Twenty years ago, in his first Reader article on the Area Two police torture allegations, John Conroy wondered whether “the behavior of the police was consistent with that of torturers, or if the city itself resembled the sort of society where torture might take place.”
The question returned on Monday night, when Conroy’s play My Kind of Town received a staged reading at the Theatre Building as part of the Writers Bloc festival of new plays.
Conroy introduced his play by pointedly describing it as a work of fiction, with the familiar disclaimer that any resemblance to actual persons or events was coincidental. Be that as it may, the intertwined stories that make up My Kind of Town will have strong resonances for anyone who followed Conroy’s reporting. A state’s attorney rises through the ranks, trying to repress her knowledge of systematic brutality. A couple struggles with the unjust conviction of their son, a death row prisoner. A cop publicly defies reports of illegal interrogation practices, while privately his family comes to terms with what he’s done. In the spaces between the interwoven stories, a prisoner convicted through his torture-driven confession marks the passage of time by tearing years from a calendar; at the play’s end, he’s still there, confronting the audience with a stony glare.

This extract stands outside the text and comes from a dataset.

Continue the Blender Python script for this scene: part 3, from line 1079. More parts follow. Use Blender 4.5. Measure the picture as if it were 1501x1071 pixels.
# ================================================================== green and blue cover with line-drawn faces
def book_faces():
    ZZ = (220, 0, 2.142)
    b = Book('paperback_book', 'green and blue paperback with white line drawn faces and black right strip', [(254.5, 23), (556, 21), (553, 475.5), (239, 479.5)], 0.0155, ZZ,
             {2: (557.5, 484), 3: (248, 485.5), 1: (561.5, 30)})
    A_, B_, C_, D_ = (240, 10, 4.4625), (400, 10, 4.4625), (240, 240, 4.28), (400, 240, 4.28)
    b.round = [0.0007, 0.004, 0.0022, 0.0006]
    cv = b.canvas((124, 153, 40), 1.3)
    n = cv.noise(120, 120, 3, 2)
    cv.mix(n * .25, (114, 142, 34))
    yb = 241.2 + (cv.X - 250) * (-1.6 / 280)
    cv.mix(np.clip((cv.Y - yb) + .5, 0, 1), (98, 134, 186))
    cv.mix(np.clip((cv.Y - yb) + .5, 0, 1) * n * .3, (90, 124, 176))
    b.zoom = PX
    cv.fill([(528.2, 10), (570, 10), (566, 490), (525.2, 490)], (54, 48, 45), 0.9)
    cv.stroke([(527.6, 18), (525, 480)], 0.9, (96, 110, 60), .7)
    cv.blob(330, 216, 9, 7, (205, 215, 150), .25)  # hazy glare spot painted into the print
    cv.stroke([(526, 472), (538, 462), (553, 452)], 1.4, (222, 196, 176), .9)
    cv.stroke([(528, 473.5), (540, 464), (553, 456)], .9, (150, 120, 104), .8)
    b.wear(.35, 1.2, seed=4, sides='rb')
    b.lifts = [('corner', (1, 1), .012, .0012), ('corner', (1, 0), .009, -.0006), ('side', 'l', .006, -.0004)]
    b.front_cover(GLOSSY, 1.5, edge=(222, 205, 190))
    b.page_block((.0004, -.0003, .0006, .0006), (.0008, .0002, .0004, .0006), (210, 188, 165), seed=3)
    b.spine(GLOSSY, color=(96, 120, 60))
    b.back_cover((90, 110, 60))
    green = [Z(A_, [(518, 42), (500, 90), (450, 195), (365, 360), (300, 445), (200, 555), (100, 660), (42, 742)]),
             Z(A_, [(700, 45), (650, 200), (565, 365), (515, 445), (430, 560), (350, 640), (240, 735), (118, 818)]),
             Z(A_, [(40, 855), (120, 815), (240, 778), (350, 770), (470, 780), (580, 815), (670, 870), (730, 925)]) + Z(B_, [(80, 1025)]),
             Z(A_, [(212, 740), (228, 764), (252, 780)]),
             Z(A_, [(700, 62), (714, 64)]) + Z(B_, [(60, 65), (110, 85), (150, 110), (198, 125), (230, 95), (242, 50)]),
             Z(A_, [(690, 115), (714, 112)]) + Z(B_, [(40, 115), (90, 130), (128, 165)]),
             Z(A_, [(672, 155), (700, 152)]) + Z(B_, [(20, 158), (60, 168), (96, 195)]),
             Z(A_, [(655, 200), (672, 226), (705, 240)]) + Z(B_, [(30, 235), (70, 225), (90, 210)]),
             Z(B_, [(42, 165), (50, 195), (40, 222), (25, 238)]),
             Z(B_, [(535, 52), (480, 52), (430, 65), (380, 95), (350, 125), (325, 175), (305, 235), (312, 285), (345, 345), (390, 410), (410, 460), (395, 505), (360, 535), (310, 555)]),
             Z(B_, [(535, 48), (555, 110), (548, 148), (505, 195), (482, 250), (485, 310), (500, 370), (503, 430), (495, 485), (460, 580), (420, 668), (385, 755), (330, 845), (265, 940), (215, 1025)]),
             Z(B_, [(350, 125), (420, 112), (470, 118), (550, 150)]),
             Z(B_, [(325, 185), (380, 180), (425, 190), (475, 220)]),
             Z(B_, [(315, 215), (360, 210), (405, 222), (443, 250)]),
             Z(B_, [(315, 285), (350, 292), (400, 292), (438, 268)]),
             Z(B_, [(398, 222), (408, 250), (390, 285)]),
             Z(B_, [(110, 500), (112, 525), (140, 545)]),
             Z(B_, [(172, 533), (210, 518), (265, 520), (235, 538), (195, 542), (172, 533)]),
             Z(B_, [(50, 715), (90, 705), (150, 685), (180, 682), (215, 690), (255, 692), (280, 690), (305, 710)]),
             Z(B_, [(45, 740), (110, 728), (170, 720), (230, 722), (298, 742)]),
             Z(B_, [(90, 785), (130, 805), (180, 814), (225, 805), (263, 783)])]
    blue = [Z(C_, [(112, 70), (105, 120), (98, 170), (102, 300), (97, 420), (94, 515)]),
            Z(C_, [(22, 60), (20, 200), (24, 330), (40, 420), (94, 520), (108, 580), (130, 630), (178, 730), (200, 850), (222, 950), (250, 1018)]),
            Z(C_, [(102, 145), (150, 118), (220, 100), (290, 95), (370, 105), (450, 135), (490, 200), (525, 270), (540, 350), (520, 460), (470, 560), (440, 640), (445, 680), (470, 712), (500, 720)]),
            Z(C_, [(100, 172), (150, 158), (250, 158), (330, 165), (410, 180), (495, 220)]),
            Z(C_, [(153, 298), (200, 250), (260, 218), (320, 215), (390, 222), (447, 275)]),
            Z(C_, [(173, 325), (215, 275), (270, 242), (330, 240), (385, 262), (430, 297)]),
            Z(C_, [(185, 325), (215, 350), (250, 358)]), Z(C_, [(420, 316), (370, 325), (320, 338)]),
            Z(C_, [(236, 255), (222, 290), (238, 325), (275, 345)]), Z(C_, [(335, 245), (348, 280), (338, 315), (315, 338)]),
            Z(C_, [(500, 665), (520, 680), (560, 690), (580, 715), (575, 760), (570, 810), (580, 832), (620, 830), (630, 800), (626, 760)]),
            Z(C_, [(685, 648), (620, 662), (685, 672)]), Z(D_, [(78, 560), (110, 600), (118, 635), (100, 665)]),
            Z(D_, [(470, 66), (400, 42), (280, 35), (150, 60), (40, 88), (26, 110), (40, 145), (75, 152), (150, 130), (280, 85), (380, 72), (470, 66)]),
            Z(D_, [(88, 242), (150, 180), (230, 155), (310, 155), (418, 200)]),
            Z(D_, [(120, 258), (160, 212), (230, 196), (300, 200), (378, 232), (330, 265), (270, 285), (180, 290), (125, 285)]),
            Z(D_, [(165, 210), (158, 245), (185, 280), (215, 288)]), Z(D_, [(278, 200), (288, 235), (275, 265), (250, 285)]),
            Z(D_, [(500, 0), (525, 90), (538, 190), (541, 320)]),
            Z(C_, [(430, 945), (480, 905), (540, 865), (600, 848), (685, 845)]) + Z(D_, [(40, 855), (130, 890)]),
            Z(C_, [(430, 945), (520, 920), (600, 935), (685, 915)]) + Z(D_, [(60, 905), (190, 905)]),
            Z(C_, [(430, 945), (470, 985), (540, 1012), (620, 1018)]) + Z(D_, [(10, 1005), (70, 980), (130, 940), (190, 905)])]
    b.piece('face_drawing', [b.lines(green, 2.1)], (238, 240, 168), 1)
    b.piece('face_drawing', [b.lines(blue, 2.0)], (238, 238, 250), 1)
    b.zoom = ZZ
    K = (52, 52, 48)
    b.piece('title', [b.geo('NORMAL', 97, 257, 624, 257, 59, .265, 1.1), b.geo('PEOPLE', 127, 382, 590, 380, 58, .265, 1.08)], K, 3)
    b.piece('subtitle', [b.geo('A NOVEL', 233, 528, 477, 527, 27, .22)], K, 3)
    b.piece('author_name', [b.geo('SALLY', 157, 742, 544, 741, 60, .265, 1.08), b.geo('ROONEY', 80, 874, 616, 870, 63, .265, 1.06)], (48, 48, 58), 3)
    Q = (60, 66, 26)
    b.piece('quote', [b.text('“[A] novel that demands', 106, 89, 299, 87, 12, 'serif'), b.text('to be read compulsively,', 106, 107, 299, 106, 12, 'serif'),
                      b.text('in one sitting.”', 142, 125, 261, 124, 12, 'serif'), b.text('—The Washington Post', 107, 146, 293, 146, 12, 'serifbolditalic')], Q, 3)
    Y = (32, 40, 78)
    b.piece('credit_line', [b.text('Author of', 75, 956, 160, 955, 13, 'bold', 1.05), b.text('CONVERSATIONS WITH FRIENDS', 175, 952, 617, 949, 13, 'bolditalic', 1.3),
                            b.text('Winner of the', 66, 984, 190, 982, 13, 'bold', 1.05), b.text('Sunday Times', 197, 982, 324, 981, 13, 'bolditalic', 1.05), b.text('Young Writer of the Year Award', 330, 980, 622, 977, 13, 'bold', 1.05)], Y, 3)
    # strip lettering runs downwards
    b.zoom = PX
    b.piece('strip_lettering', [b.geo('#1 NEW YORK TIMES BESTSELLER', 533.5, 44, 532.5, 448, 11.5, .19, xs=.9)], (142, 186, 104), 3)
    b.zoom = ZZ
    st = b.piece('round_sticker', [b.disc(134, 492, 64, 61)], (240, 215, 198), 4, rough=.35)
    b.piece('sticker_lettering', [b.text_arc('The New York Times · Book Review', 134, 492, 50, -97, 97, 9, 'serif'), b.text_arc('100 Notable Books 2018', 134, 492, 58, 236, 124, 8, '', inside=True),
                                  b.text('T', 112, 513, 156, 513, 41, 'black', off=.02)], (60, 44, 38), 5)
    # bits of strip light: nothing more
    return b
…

Conroy and director Thomas Weitz recruited a stellar cast for this performance. Ora Jones took the night off from her Margaret Dumont act at the Goodman to lend a complex humanity to the part of Rita Jeffries, the mother of the death row prisoner, while James T. Alfred, currently tearing up the Court Theatre stage as Levee in Ma Rainey, delivered a pivotal monologue, describing in ferocious detail what went on in the interrogation rooms. Perhaps the most arresting moment of the piece was the combative speech delivered by A Red Orchid’s Danny McCarthy as Jack Gunther, the police commander bearing a coincidental resemblance to Jon Burge, unapologetically defending the torturers’ actions.
As that moment might suggest, Conroy avoids easy answers in the play, which humanizes the officers of Area Two even as it casts a wide net of responsibility for the scale and duration of the torture. The play ends with us wondering whether state’s attorney Maureen Buckley (Wendi Weber) will reveal what she knows in court; in a post-show Q&A, Conroy remarked, “I wanted everyone in the audience to wait for someone to finally tell the truth.”
The complexity of My Kind of Town led to a lively discussion, abetted by the connection many audience members bore to the events. One woman, who had carried out psychiatric evaluations of prisoners, noted that Conroy’s play, in its depiction of the effects of torture on victims and families, accurately showed that “sometimes when you break something, it can’t be fixed.” Visiting from Oregon was former Chicago special prosecutor Jeff Kent, who left the city in 1985 frustrated with pervasive corruption; Kent praised Conroy’s writing for its “beautiful ambiguity,” showing how each character rationalized his or her conduct, and noted that “there are few profiles in courage” surrounding the story.
Conroy himself could be counted as one of the few. His play still has some rough spots, but it delivers a passionate and thoughtful indictment of the culture that enabled these abuses. He noted that Monday could easily be the last time it’s seen on a stage, a point that drew a collective groan from the theater. He’s a savvy guy, but let’s hope he gets proved wrong about that.